# Supplied records start

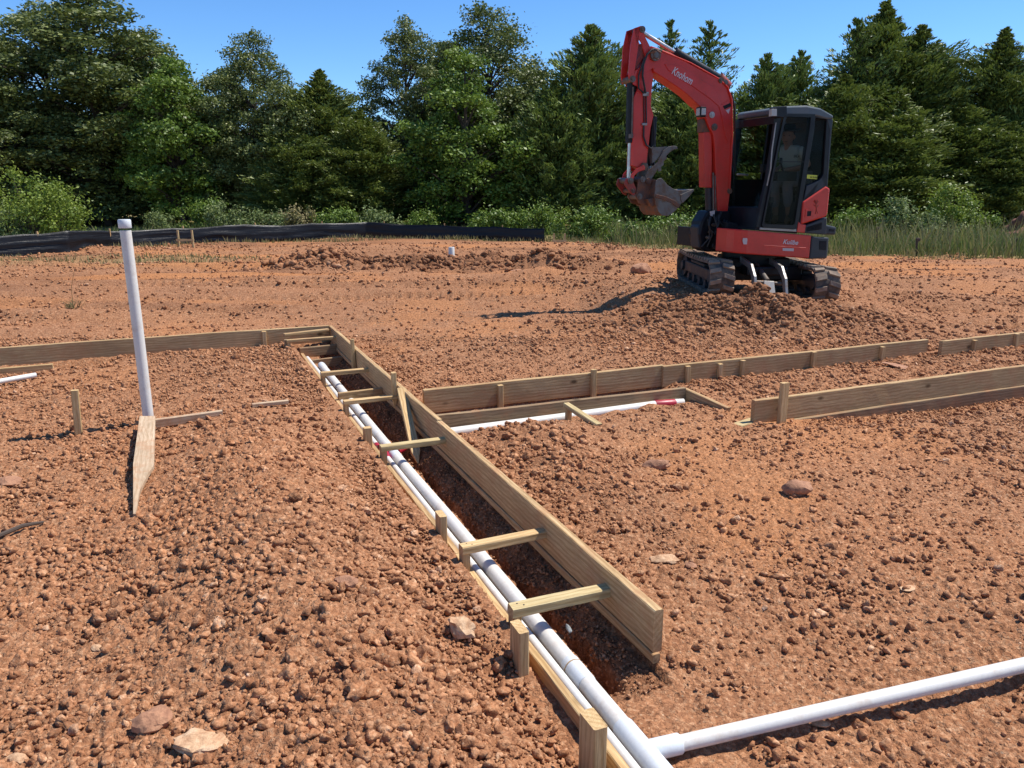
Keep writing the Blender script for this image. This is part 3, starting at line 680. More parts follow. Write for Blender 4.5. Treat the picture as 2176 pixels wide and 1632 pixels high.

# Supplied records end
# Supplied records start

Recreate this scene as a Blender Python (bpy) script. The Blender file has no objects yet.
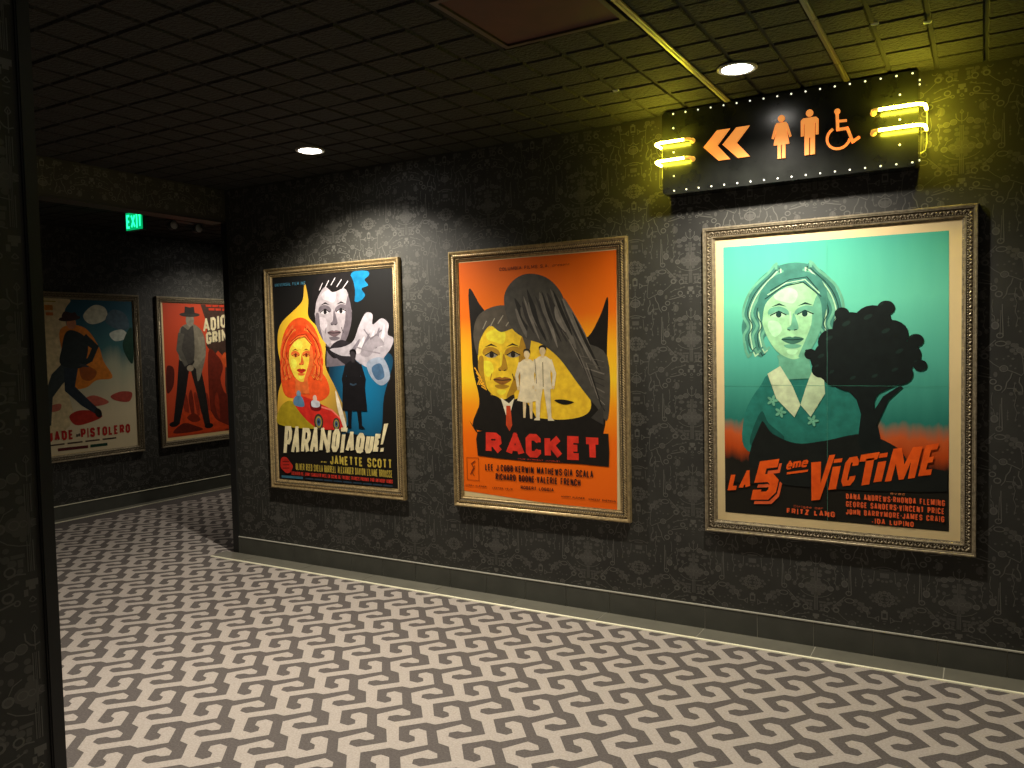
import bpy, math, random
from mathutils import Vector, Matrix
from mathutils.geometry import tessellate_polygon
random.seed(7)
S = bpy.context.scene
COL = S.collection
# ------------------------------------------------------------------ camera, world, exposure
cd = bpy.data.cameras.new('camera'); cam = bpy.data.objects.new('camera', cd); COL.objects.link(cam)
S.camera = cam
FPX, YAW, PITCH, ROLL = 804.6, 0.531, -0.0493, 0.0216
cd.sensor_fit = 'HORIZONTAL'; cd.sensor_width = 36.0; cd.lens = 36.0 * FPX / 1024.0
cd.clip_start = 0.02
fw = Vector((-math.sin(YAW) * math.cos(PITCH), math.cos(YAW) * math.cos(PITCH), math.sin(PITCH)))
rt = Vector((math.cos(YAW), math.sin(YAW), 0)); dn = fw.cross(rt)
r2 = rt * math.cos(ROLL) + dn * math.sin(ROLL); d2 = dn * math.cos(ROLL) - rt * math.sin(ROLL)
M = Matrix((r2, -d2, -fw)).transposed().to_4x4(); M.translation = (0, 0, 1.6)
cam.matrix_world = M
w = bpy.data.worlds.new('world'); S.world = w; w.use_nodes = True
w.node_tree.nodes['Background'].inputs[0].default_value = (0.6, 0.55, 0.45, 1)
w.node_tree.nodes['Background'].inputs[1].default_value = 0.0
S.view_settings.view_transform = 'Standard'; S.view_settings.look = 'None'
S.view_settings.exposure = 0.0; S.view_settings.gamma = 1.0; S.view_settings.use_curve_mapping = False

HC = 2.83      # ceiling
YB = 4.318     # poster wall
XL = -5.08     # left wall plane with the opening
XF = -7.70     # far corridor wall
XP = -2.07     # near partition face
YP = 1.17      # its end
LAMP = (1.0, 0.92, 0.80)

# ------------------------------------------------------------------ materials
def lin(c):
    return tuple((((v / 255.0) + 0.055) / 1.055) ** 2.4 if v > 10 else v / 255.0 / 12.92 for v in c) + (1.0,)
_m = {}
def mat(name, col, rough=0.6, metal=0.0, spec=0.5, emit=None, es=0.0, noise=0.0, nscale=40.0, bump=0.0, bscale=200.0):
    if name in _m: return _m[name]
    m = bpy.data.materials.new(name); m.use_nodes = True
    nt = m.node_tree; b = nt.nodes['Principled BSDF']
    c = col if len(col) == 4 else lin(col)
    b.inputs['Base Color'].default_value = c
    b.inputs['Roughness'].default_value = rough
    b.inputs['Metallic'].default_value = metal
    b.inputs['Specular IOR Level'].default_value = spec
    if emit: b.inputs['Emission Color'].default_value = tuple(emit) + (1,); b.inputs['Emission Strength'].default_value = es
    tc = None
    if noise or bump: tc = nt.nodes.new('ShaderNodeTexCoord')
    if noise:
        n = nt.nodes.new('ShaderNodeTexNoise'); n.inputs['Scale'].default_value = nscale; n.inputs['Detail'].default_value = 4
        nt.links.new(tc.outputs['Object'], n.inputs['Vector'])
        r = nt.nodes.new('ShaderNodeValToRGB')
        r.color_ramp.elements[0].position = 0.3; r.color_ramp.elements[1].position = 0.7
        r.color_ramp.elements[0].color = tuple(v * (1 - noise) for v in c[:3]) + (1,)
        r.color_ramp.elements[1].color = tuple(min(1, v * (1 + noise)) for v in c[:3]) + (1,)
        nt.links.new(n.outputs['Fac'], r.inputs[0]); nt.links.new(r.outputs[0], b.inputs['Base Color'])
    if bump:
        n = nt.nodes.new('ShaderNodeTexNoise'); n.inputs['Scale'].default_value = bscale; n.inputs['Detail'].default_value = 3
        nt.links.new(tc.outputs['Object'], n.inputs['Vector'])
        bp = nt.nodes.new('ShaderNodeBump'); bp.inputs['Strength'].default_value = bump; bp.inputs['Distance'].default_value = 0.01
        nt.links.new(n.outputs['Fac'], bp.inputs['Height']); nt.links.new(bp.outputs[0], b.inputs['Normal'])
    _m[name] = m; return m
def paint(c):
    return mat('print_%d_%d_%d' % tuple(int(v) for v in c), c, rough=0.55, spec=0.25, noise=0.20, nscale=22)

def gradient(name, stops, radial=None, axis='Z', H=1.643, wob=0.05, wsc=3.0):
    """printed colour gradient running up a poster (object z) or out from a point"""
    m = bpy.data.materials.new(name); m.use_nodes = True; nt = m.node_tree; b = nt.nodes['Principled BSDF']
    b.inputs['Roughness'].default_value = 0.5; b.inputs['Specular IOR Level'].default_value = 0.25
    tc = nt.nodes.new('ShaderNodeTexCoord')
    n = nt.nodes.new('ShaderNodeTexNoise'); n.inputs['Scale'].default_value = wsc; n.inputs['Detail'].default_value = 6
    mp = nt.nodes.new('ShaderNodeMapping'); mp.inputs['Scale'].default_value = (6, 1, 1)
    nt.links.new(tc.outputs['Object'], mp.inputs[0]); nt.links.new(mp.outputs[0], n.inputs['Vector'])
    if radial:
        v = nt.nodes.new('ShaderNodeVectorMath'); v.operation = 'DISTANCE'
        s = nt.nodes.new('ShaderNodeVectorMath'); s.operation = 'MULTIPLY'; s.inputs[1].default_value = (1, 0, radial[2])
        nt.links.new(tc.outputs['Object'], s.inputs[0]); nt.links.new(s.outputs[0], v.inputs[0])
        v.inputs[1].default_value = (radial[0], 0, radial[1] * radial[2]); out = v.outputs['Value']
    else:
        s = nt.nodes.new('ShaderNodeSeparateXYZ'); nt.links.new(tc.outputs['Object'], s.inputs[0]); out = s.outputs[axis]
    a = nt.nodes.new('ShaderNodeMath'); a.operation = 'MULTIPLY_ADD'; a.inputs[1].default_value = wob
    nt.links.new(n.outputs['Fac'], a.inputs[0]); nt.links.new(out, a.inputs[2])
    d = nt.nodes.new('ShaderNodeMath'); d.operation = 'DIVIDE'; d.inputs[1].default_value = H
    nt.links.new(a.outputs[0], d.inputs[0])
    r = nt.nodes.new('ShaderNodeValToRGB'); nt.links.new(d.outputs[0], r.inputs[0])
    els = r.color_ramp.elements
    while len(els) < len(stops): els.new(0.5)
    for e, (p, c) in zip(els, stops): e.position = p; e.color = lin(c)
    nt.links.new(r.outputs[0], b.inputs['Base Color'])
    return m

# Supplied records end

_Written request:_ How many lines in the records above contain the word "scene"? Reply with the number alone.

_Result below:_ 2